European Capitals of CultureΠοιειν Και Πραττειν - create and do

Genoa and the port

  

 

What happened in 2004 when Genoa was European Capital of Culture, and specifically in relation to the port and the shipping industry?

How did this program relate to the other aspects of Genoa undoing its negative image as ugly duckling of the Mediterranean and being transformed into a swan?

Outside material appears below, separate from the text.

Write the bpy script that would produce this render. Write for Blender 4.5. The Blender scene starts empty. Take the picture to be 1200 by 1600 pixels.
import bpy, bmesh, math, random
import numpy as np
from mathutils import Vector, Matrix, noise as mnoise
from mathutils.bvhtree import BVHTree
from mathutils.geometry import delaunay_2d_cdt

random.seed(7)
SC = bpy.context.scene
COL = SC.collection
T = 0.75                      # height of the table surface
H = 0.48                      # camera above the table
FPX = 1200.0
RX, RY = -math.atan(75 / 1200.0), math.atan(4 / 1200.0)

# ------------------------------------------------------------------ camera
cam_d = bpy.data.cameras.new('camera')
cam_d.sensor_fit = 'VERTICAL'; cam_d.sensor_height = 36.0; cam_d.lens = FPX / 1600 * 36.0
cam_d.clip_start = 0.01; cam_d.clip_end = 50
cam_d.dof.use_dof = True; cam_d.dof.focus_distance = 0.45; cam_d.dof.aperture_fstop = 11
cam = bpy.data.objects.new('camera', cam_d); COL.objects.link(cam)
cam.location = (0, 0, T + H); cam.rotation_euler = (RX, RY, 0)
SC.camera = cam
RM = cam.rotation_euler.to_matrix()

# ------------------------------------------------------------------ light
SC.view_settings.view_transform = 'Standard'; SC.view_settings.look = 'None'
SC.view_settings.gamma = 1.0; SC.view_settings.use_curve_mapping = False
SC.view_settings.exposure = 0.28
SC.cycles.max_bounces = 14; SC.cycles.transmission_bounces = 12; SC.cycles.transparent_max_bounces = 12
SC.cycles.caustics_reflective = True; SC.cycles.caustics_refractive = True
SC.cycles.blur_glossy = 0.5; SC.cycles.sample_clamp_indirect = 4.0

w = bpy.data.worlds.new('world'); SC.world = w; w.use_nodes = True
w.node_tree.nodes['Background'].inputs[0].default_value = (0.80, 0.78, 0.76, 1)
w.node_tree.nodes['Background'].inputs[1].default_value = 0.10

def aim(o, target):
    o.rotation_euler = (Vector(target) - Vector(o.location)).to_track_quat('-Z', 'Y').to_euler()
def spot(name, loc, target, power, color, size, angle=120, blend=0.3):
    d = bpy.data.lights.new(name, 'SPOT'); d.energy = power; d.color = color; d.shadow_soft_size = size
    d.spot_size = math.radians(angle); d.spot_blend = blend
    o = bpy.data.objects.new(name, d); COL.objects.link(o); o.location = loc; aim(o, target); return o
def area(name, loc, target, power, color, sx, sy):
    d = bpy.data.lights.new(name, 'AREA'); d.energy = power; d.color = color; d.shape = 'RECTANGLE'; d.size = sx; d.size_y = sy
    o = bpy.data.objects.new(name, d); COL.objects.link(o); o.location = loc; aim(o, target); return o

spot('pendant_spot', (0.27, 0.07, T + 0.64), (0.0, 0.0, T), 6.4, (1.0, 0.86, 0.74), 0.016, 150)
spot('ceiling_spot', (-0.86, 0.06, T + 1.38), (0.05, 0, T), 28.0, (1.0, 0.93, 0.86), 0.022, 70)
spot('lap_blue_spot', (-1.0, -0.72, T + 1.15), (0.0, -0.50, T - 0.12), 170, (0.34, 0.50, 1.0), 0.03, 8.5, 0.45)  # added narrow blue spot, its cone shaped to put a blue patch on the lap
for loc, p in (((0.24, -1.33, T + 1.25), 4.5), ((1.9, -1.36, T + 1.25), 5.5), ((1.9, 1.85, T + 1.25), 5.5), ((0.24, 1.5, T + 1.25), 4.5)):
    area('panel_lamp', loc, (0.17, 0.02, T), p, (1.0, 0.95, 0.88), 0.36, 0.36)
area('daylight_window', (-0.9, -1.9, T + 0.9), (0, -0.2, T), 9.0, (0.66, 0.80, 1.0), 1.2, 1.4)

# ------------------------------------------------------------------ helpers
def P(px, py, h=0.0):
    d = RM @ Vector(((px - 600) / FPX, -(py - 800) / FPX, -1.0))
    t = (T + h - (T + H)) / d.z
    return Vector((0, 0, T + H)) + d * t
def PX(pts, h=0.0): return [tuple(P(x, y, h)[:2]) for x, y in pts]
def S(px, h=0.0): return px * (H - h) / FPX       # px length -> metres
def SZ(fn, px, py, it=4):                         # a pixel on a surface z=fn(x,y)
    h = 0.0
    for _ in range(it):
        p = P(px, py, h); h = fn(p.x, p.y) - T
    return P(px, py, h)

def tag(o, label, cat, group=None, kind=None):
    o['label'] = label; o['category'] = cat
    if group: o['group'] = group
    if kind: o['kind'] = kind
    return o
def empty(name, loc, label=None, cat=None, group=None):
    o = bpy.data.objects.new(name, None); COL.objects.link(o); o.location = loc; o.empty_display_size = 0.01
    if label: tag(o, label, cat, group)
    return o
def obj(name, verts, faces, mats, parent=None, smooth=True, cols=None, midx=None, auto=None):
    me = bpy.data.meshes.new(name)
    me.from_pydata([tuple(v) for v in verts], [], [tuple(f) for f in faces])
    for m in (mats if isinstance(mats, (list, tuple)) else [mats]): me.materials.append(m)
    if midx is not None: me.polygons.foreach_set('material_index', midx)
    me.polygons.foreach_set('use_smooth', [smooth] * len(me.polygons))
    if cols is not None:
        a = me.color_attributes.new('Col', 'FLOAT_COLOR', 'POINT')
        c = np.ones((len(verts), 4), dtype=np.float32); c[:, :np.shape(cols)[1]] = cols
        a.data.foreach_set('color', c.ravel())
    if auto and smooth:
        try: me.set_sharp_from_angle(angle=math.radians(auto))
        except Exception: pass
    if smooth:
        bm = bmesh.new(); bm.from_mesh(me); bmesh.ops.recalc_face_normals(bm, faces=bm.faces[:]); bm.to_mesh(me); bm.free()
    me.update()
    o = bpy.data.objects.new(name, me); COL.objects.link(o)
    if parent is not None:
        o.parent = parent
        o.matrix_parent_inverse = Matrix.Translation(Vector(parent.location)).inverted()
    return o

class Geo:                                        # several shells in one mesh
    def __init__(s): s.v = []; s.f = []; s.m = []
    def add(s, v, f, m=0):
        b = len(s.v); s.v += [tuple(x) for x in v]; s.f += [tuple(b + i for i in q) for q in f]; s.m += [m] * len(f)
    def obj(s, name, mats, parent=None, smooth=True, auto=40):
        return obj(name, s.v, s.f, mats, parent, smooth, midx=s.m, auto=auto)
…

Crucial was the renovation of the port and old town since they dismantled the till then existing overhead highway which blocked literally the view of the port if sitting somewhere in the old town.

 

        

         Overview of the port of Genoa

 

In memory of 1975

Ever since I made that study about the economic conditions of the port of Genoa (1975), I remember this being a port in transition. Bulk cargo was no longer shipped. Instead containers had been introduced with the explicit purpose to prevent further thefts. Naturally it meant the new interest was how to steal an entire container. That can be considered to be equally a lucrative business provided some writer would not take on the entire aura still prevailing in the old town with all its prostitutes and reminders of times when Napolean was imprisoned on the Elbe island. Going back to the 11th century when the first Bank was created and Columbos (he was born in Genoa 1451) setting sail in Genoa to discover the New World (even though the story is told quite differently), it meant ever since a dialectic of capital going back to the land to invest in property when times were ripe to do so or else to take the capital to sea, literally speaking, if the economy was in decline. That marks the semanitics of the ship owners or how capital flows are steered through centuries of knowing when to seize what great opportunities. Altogether Genoa had in the upper hills its aristocratic class made distinct by every house having above its entrance a quote from a poem by Dante, while way below, down by the sea, the common folk mingled with those working in the port. As long as it was bulk cargo, the crews needed to unload or load ships were quite large and naturally required a defty kind of organization if work was to be done under reasonable wages. Since that was never really the case, there was always a lot of trouble in the port. Once the containers were used, all these crews were no longer needed. It was more than just dismantling the entire port for the entire work force was stripped of its identification possibilities with different categories of tasks assigned each morning in a huge hall when some knew which ships were bound to come in and needed so to speak a helping hand. To be there at that time meant to listen during the breaks to someone just strumming the guitar with a few tunes on the lips while men still breathing out the sweat collected in their clothes stood around and listened. Their silence made possible an economy of words. It gave to each articulated thought another sense of time and space with the rhythm to be compared with making love to a woman comparable to the wide open sea awaiting outside the port.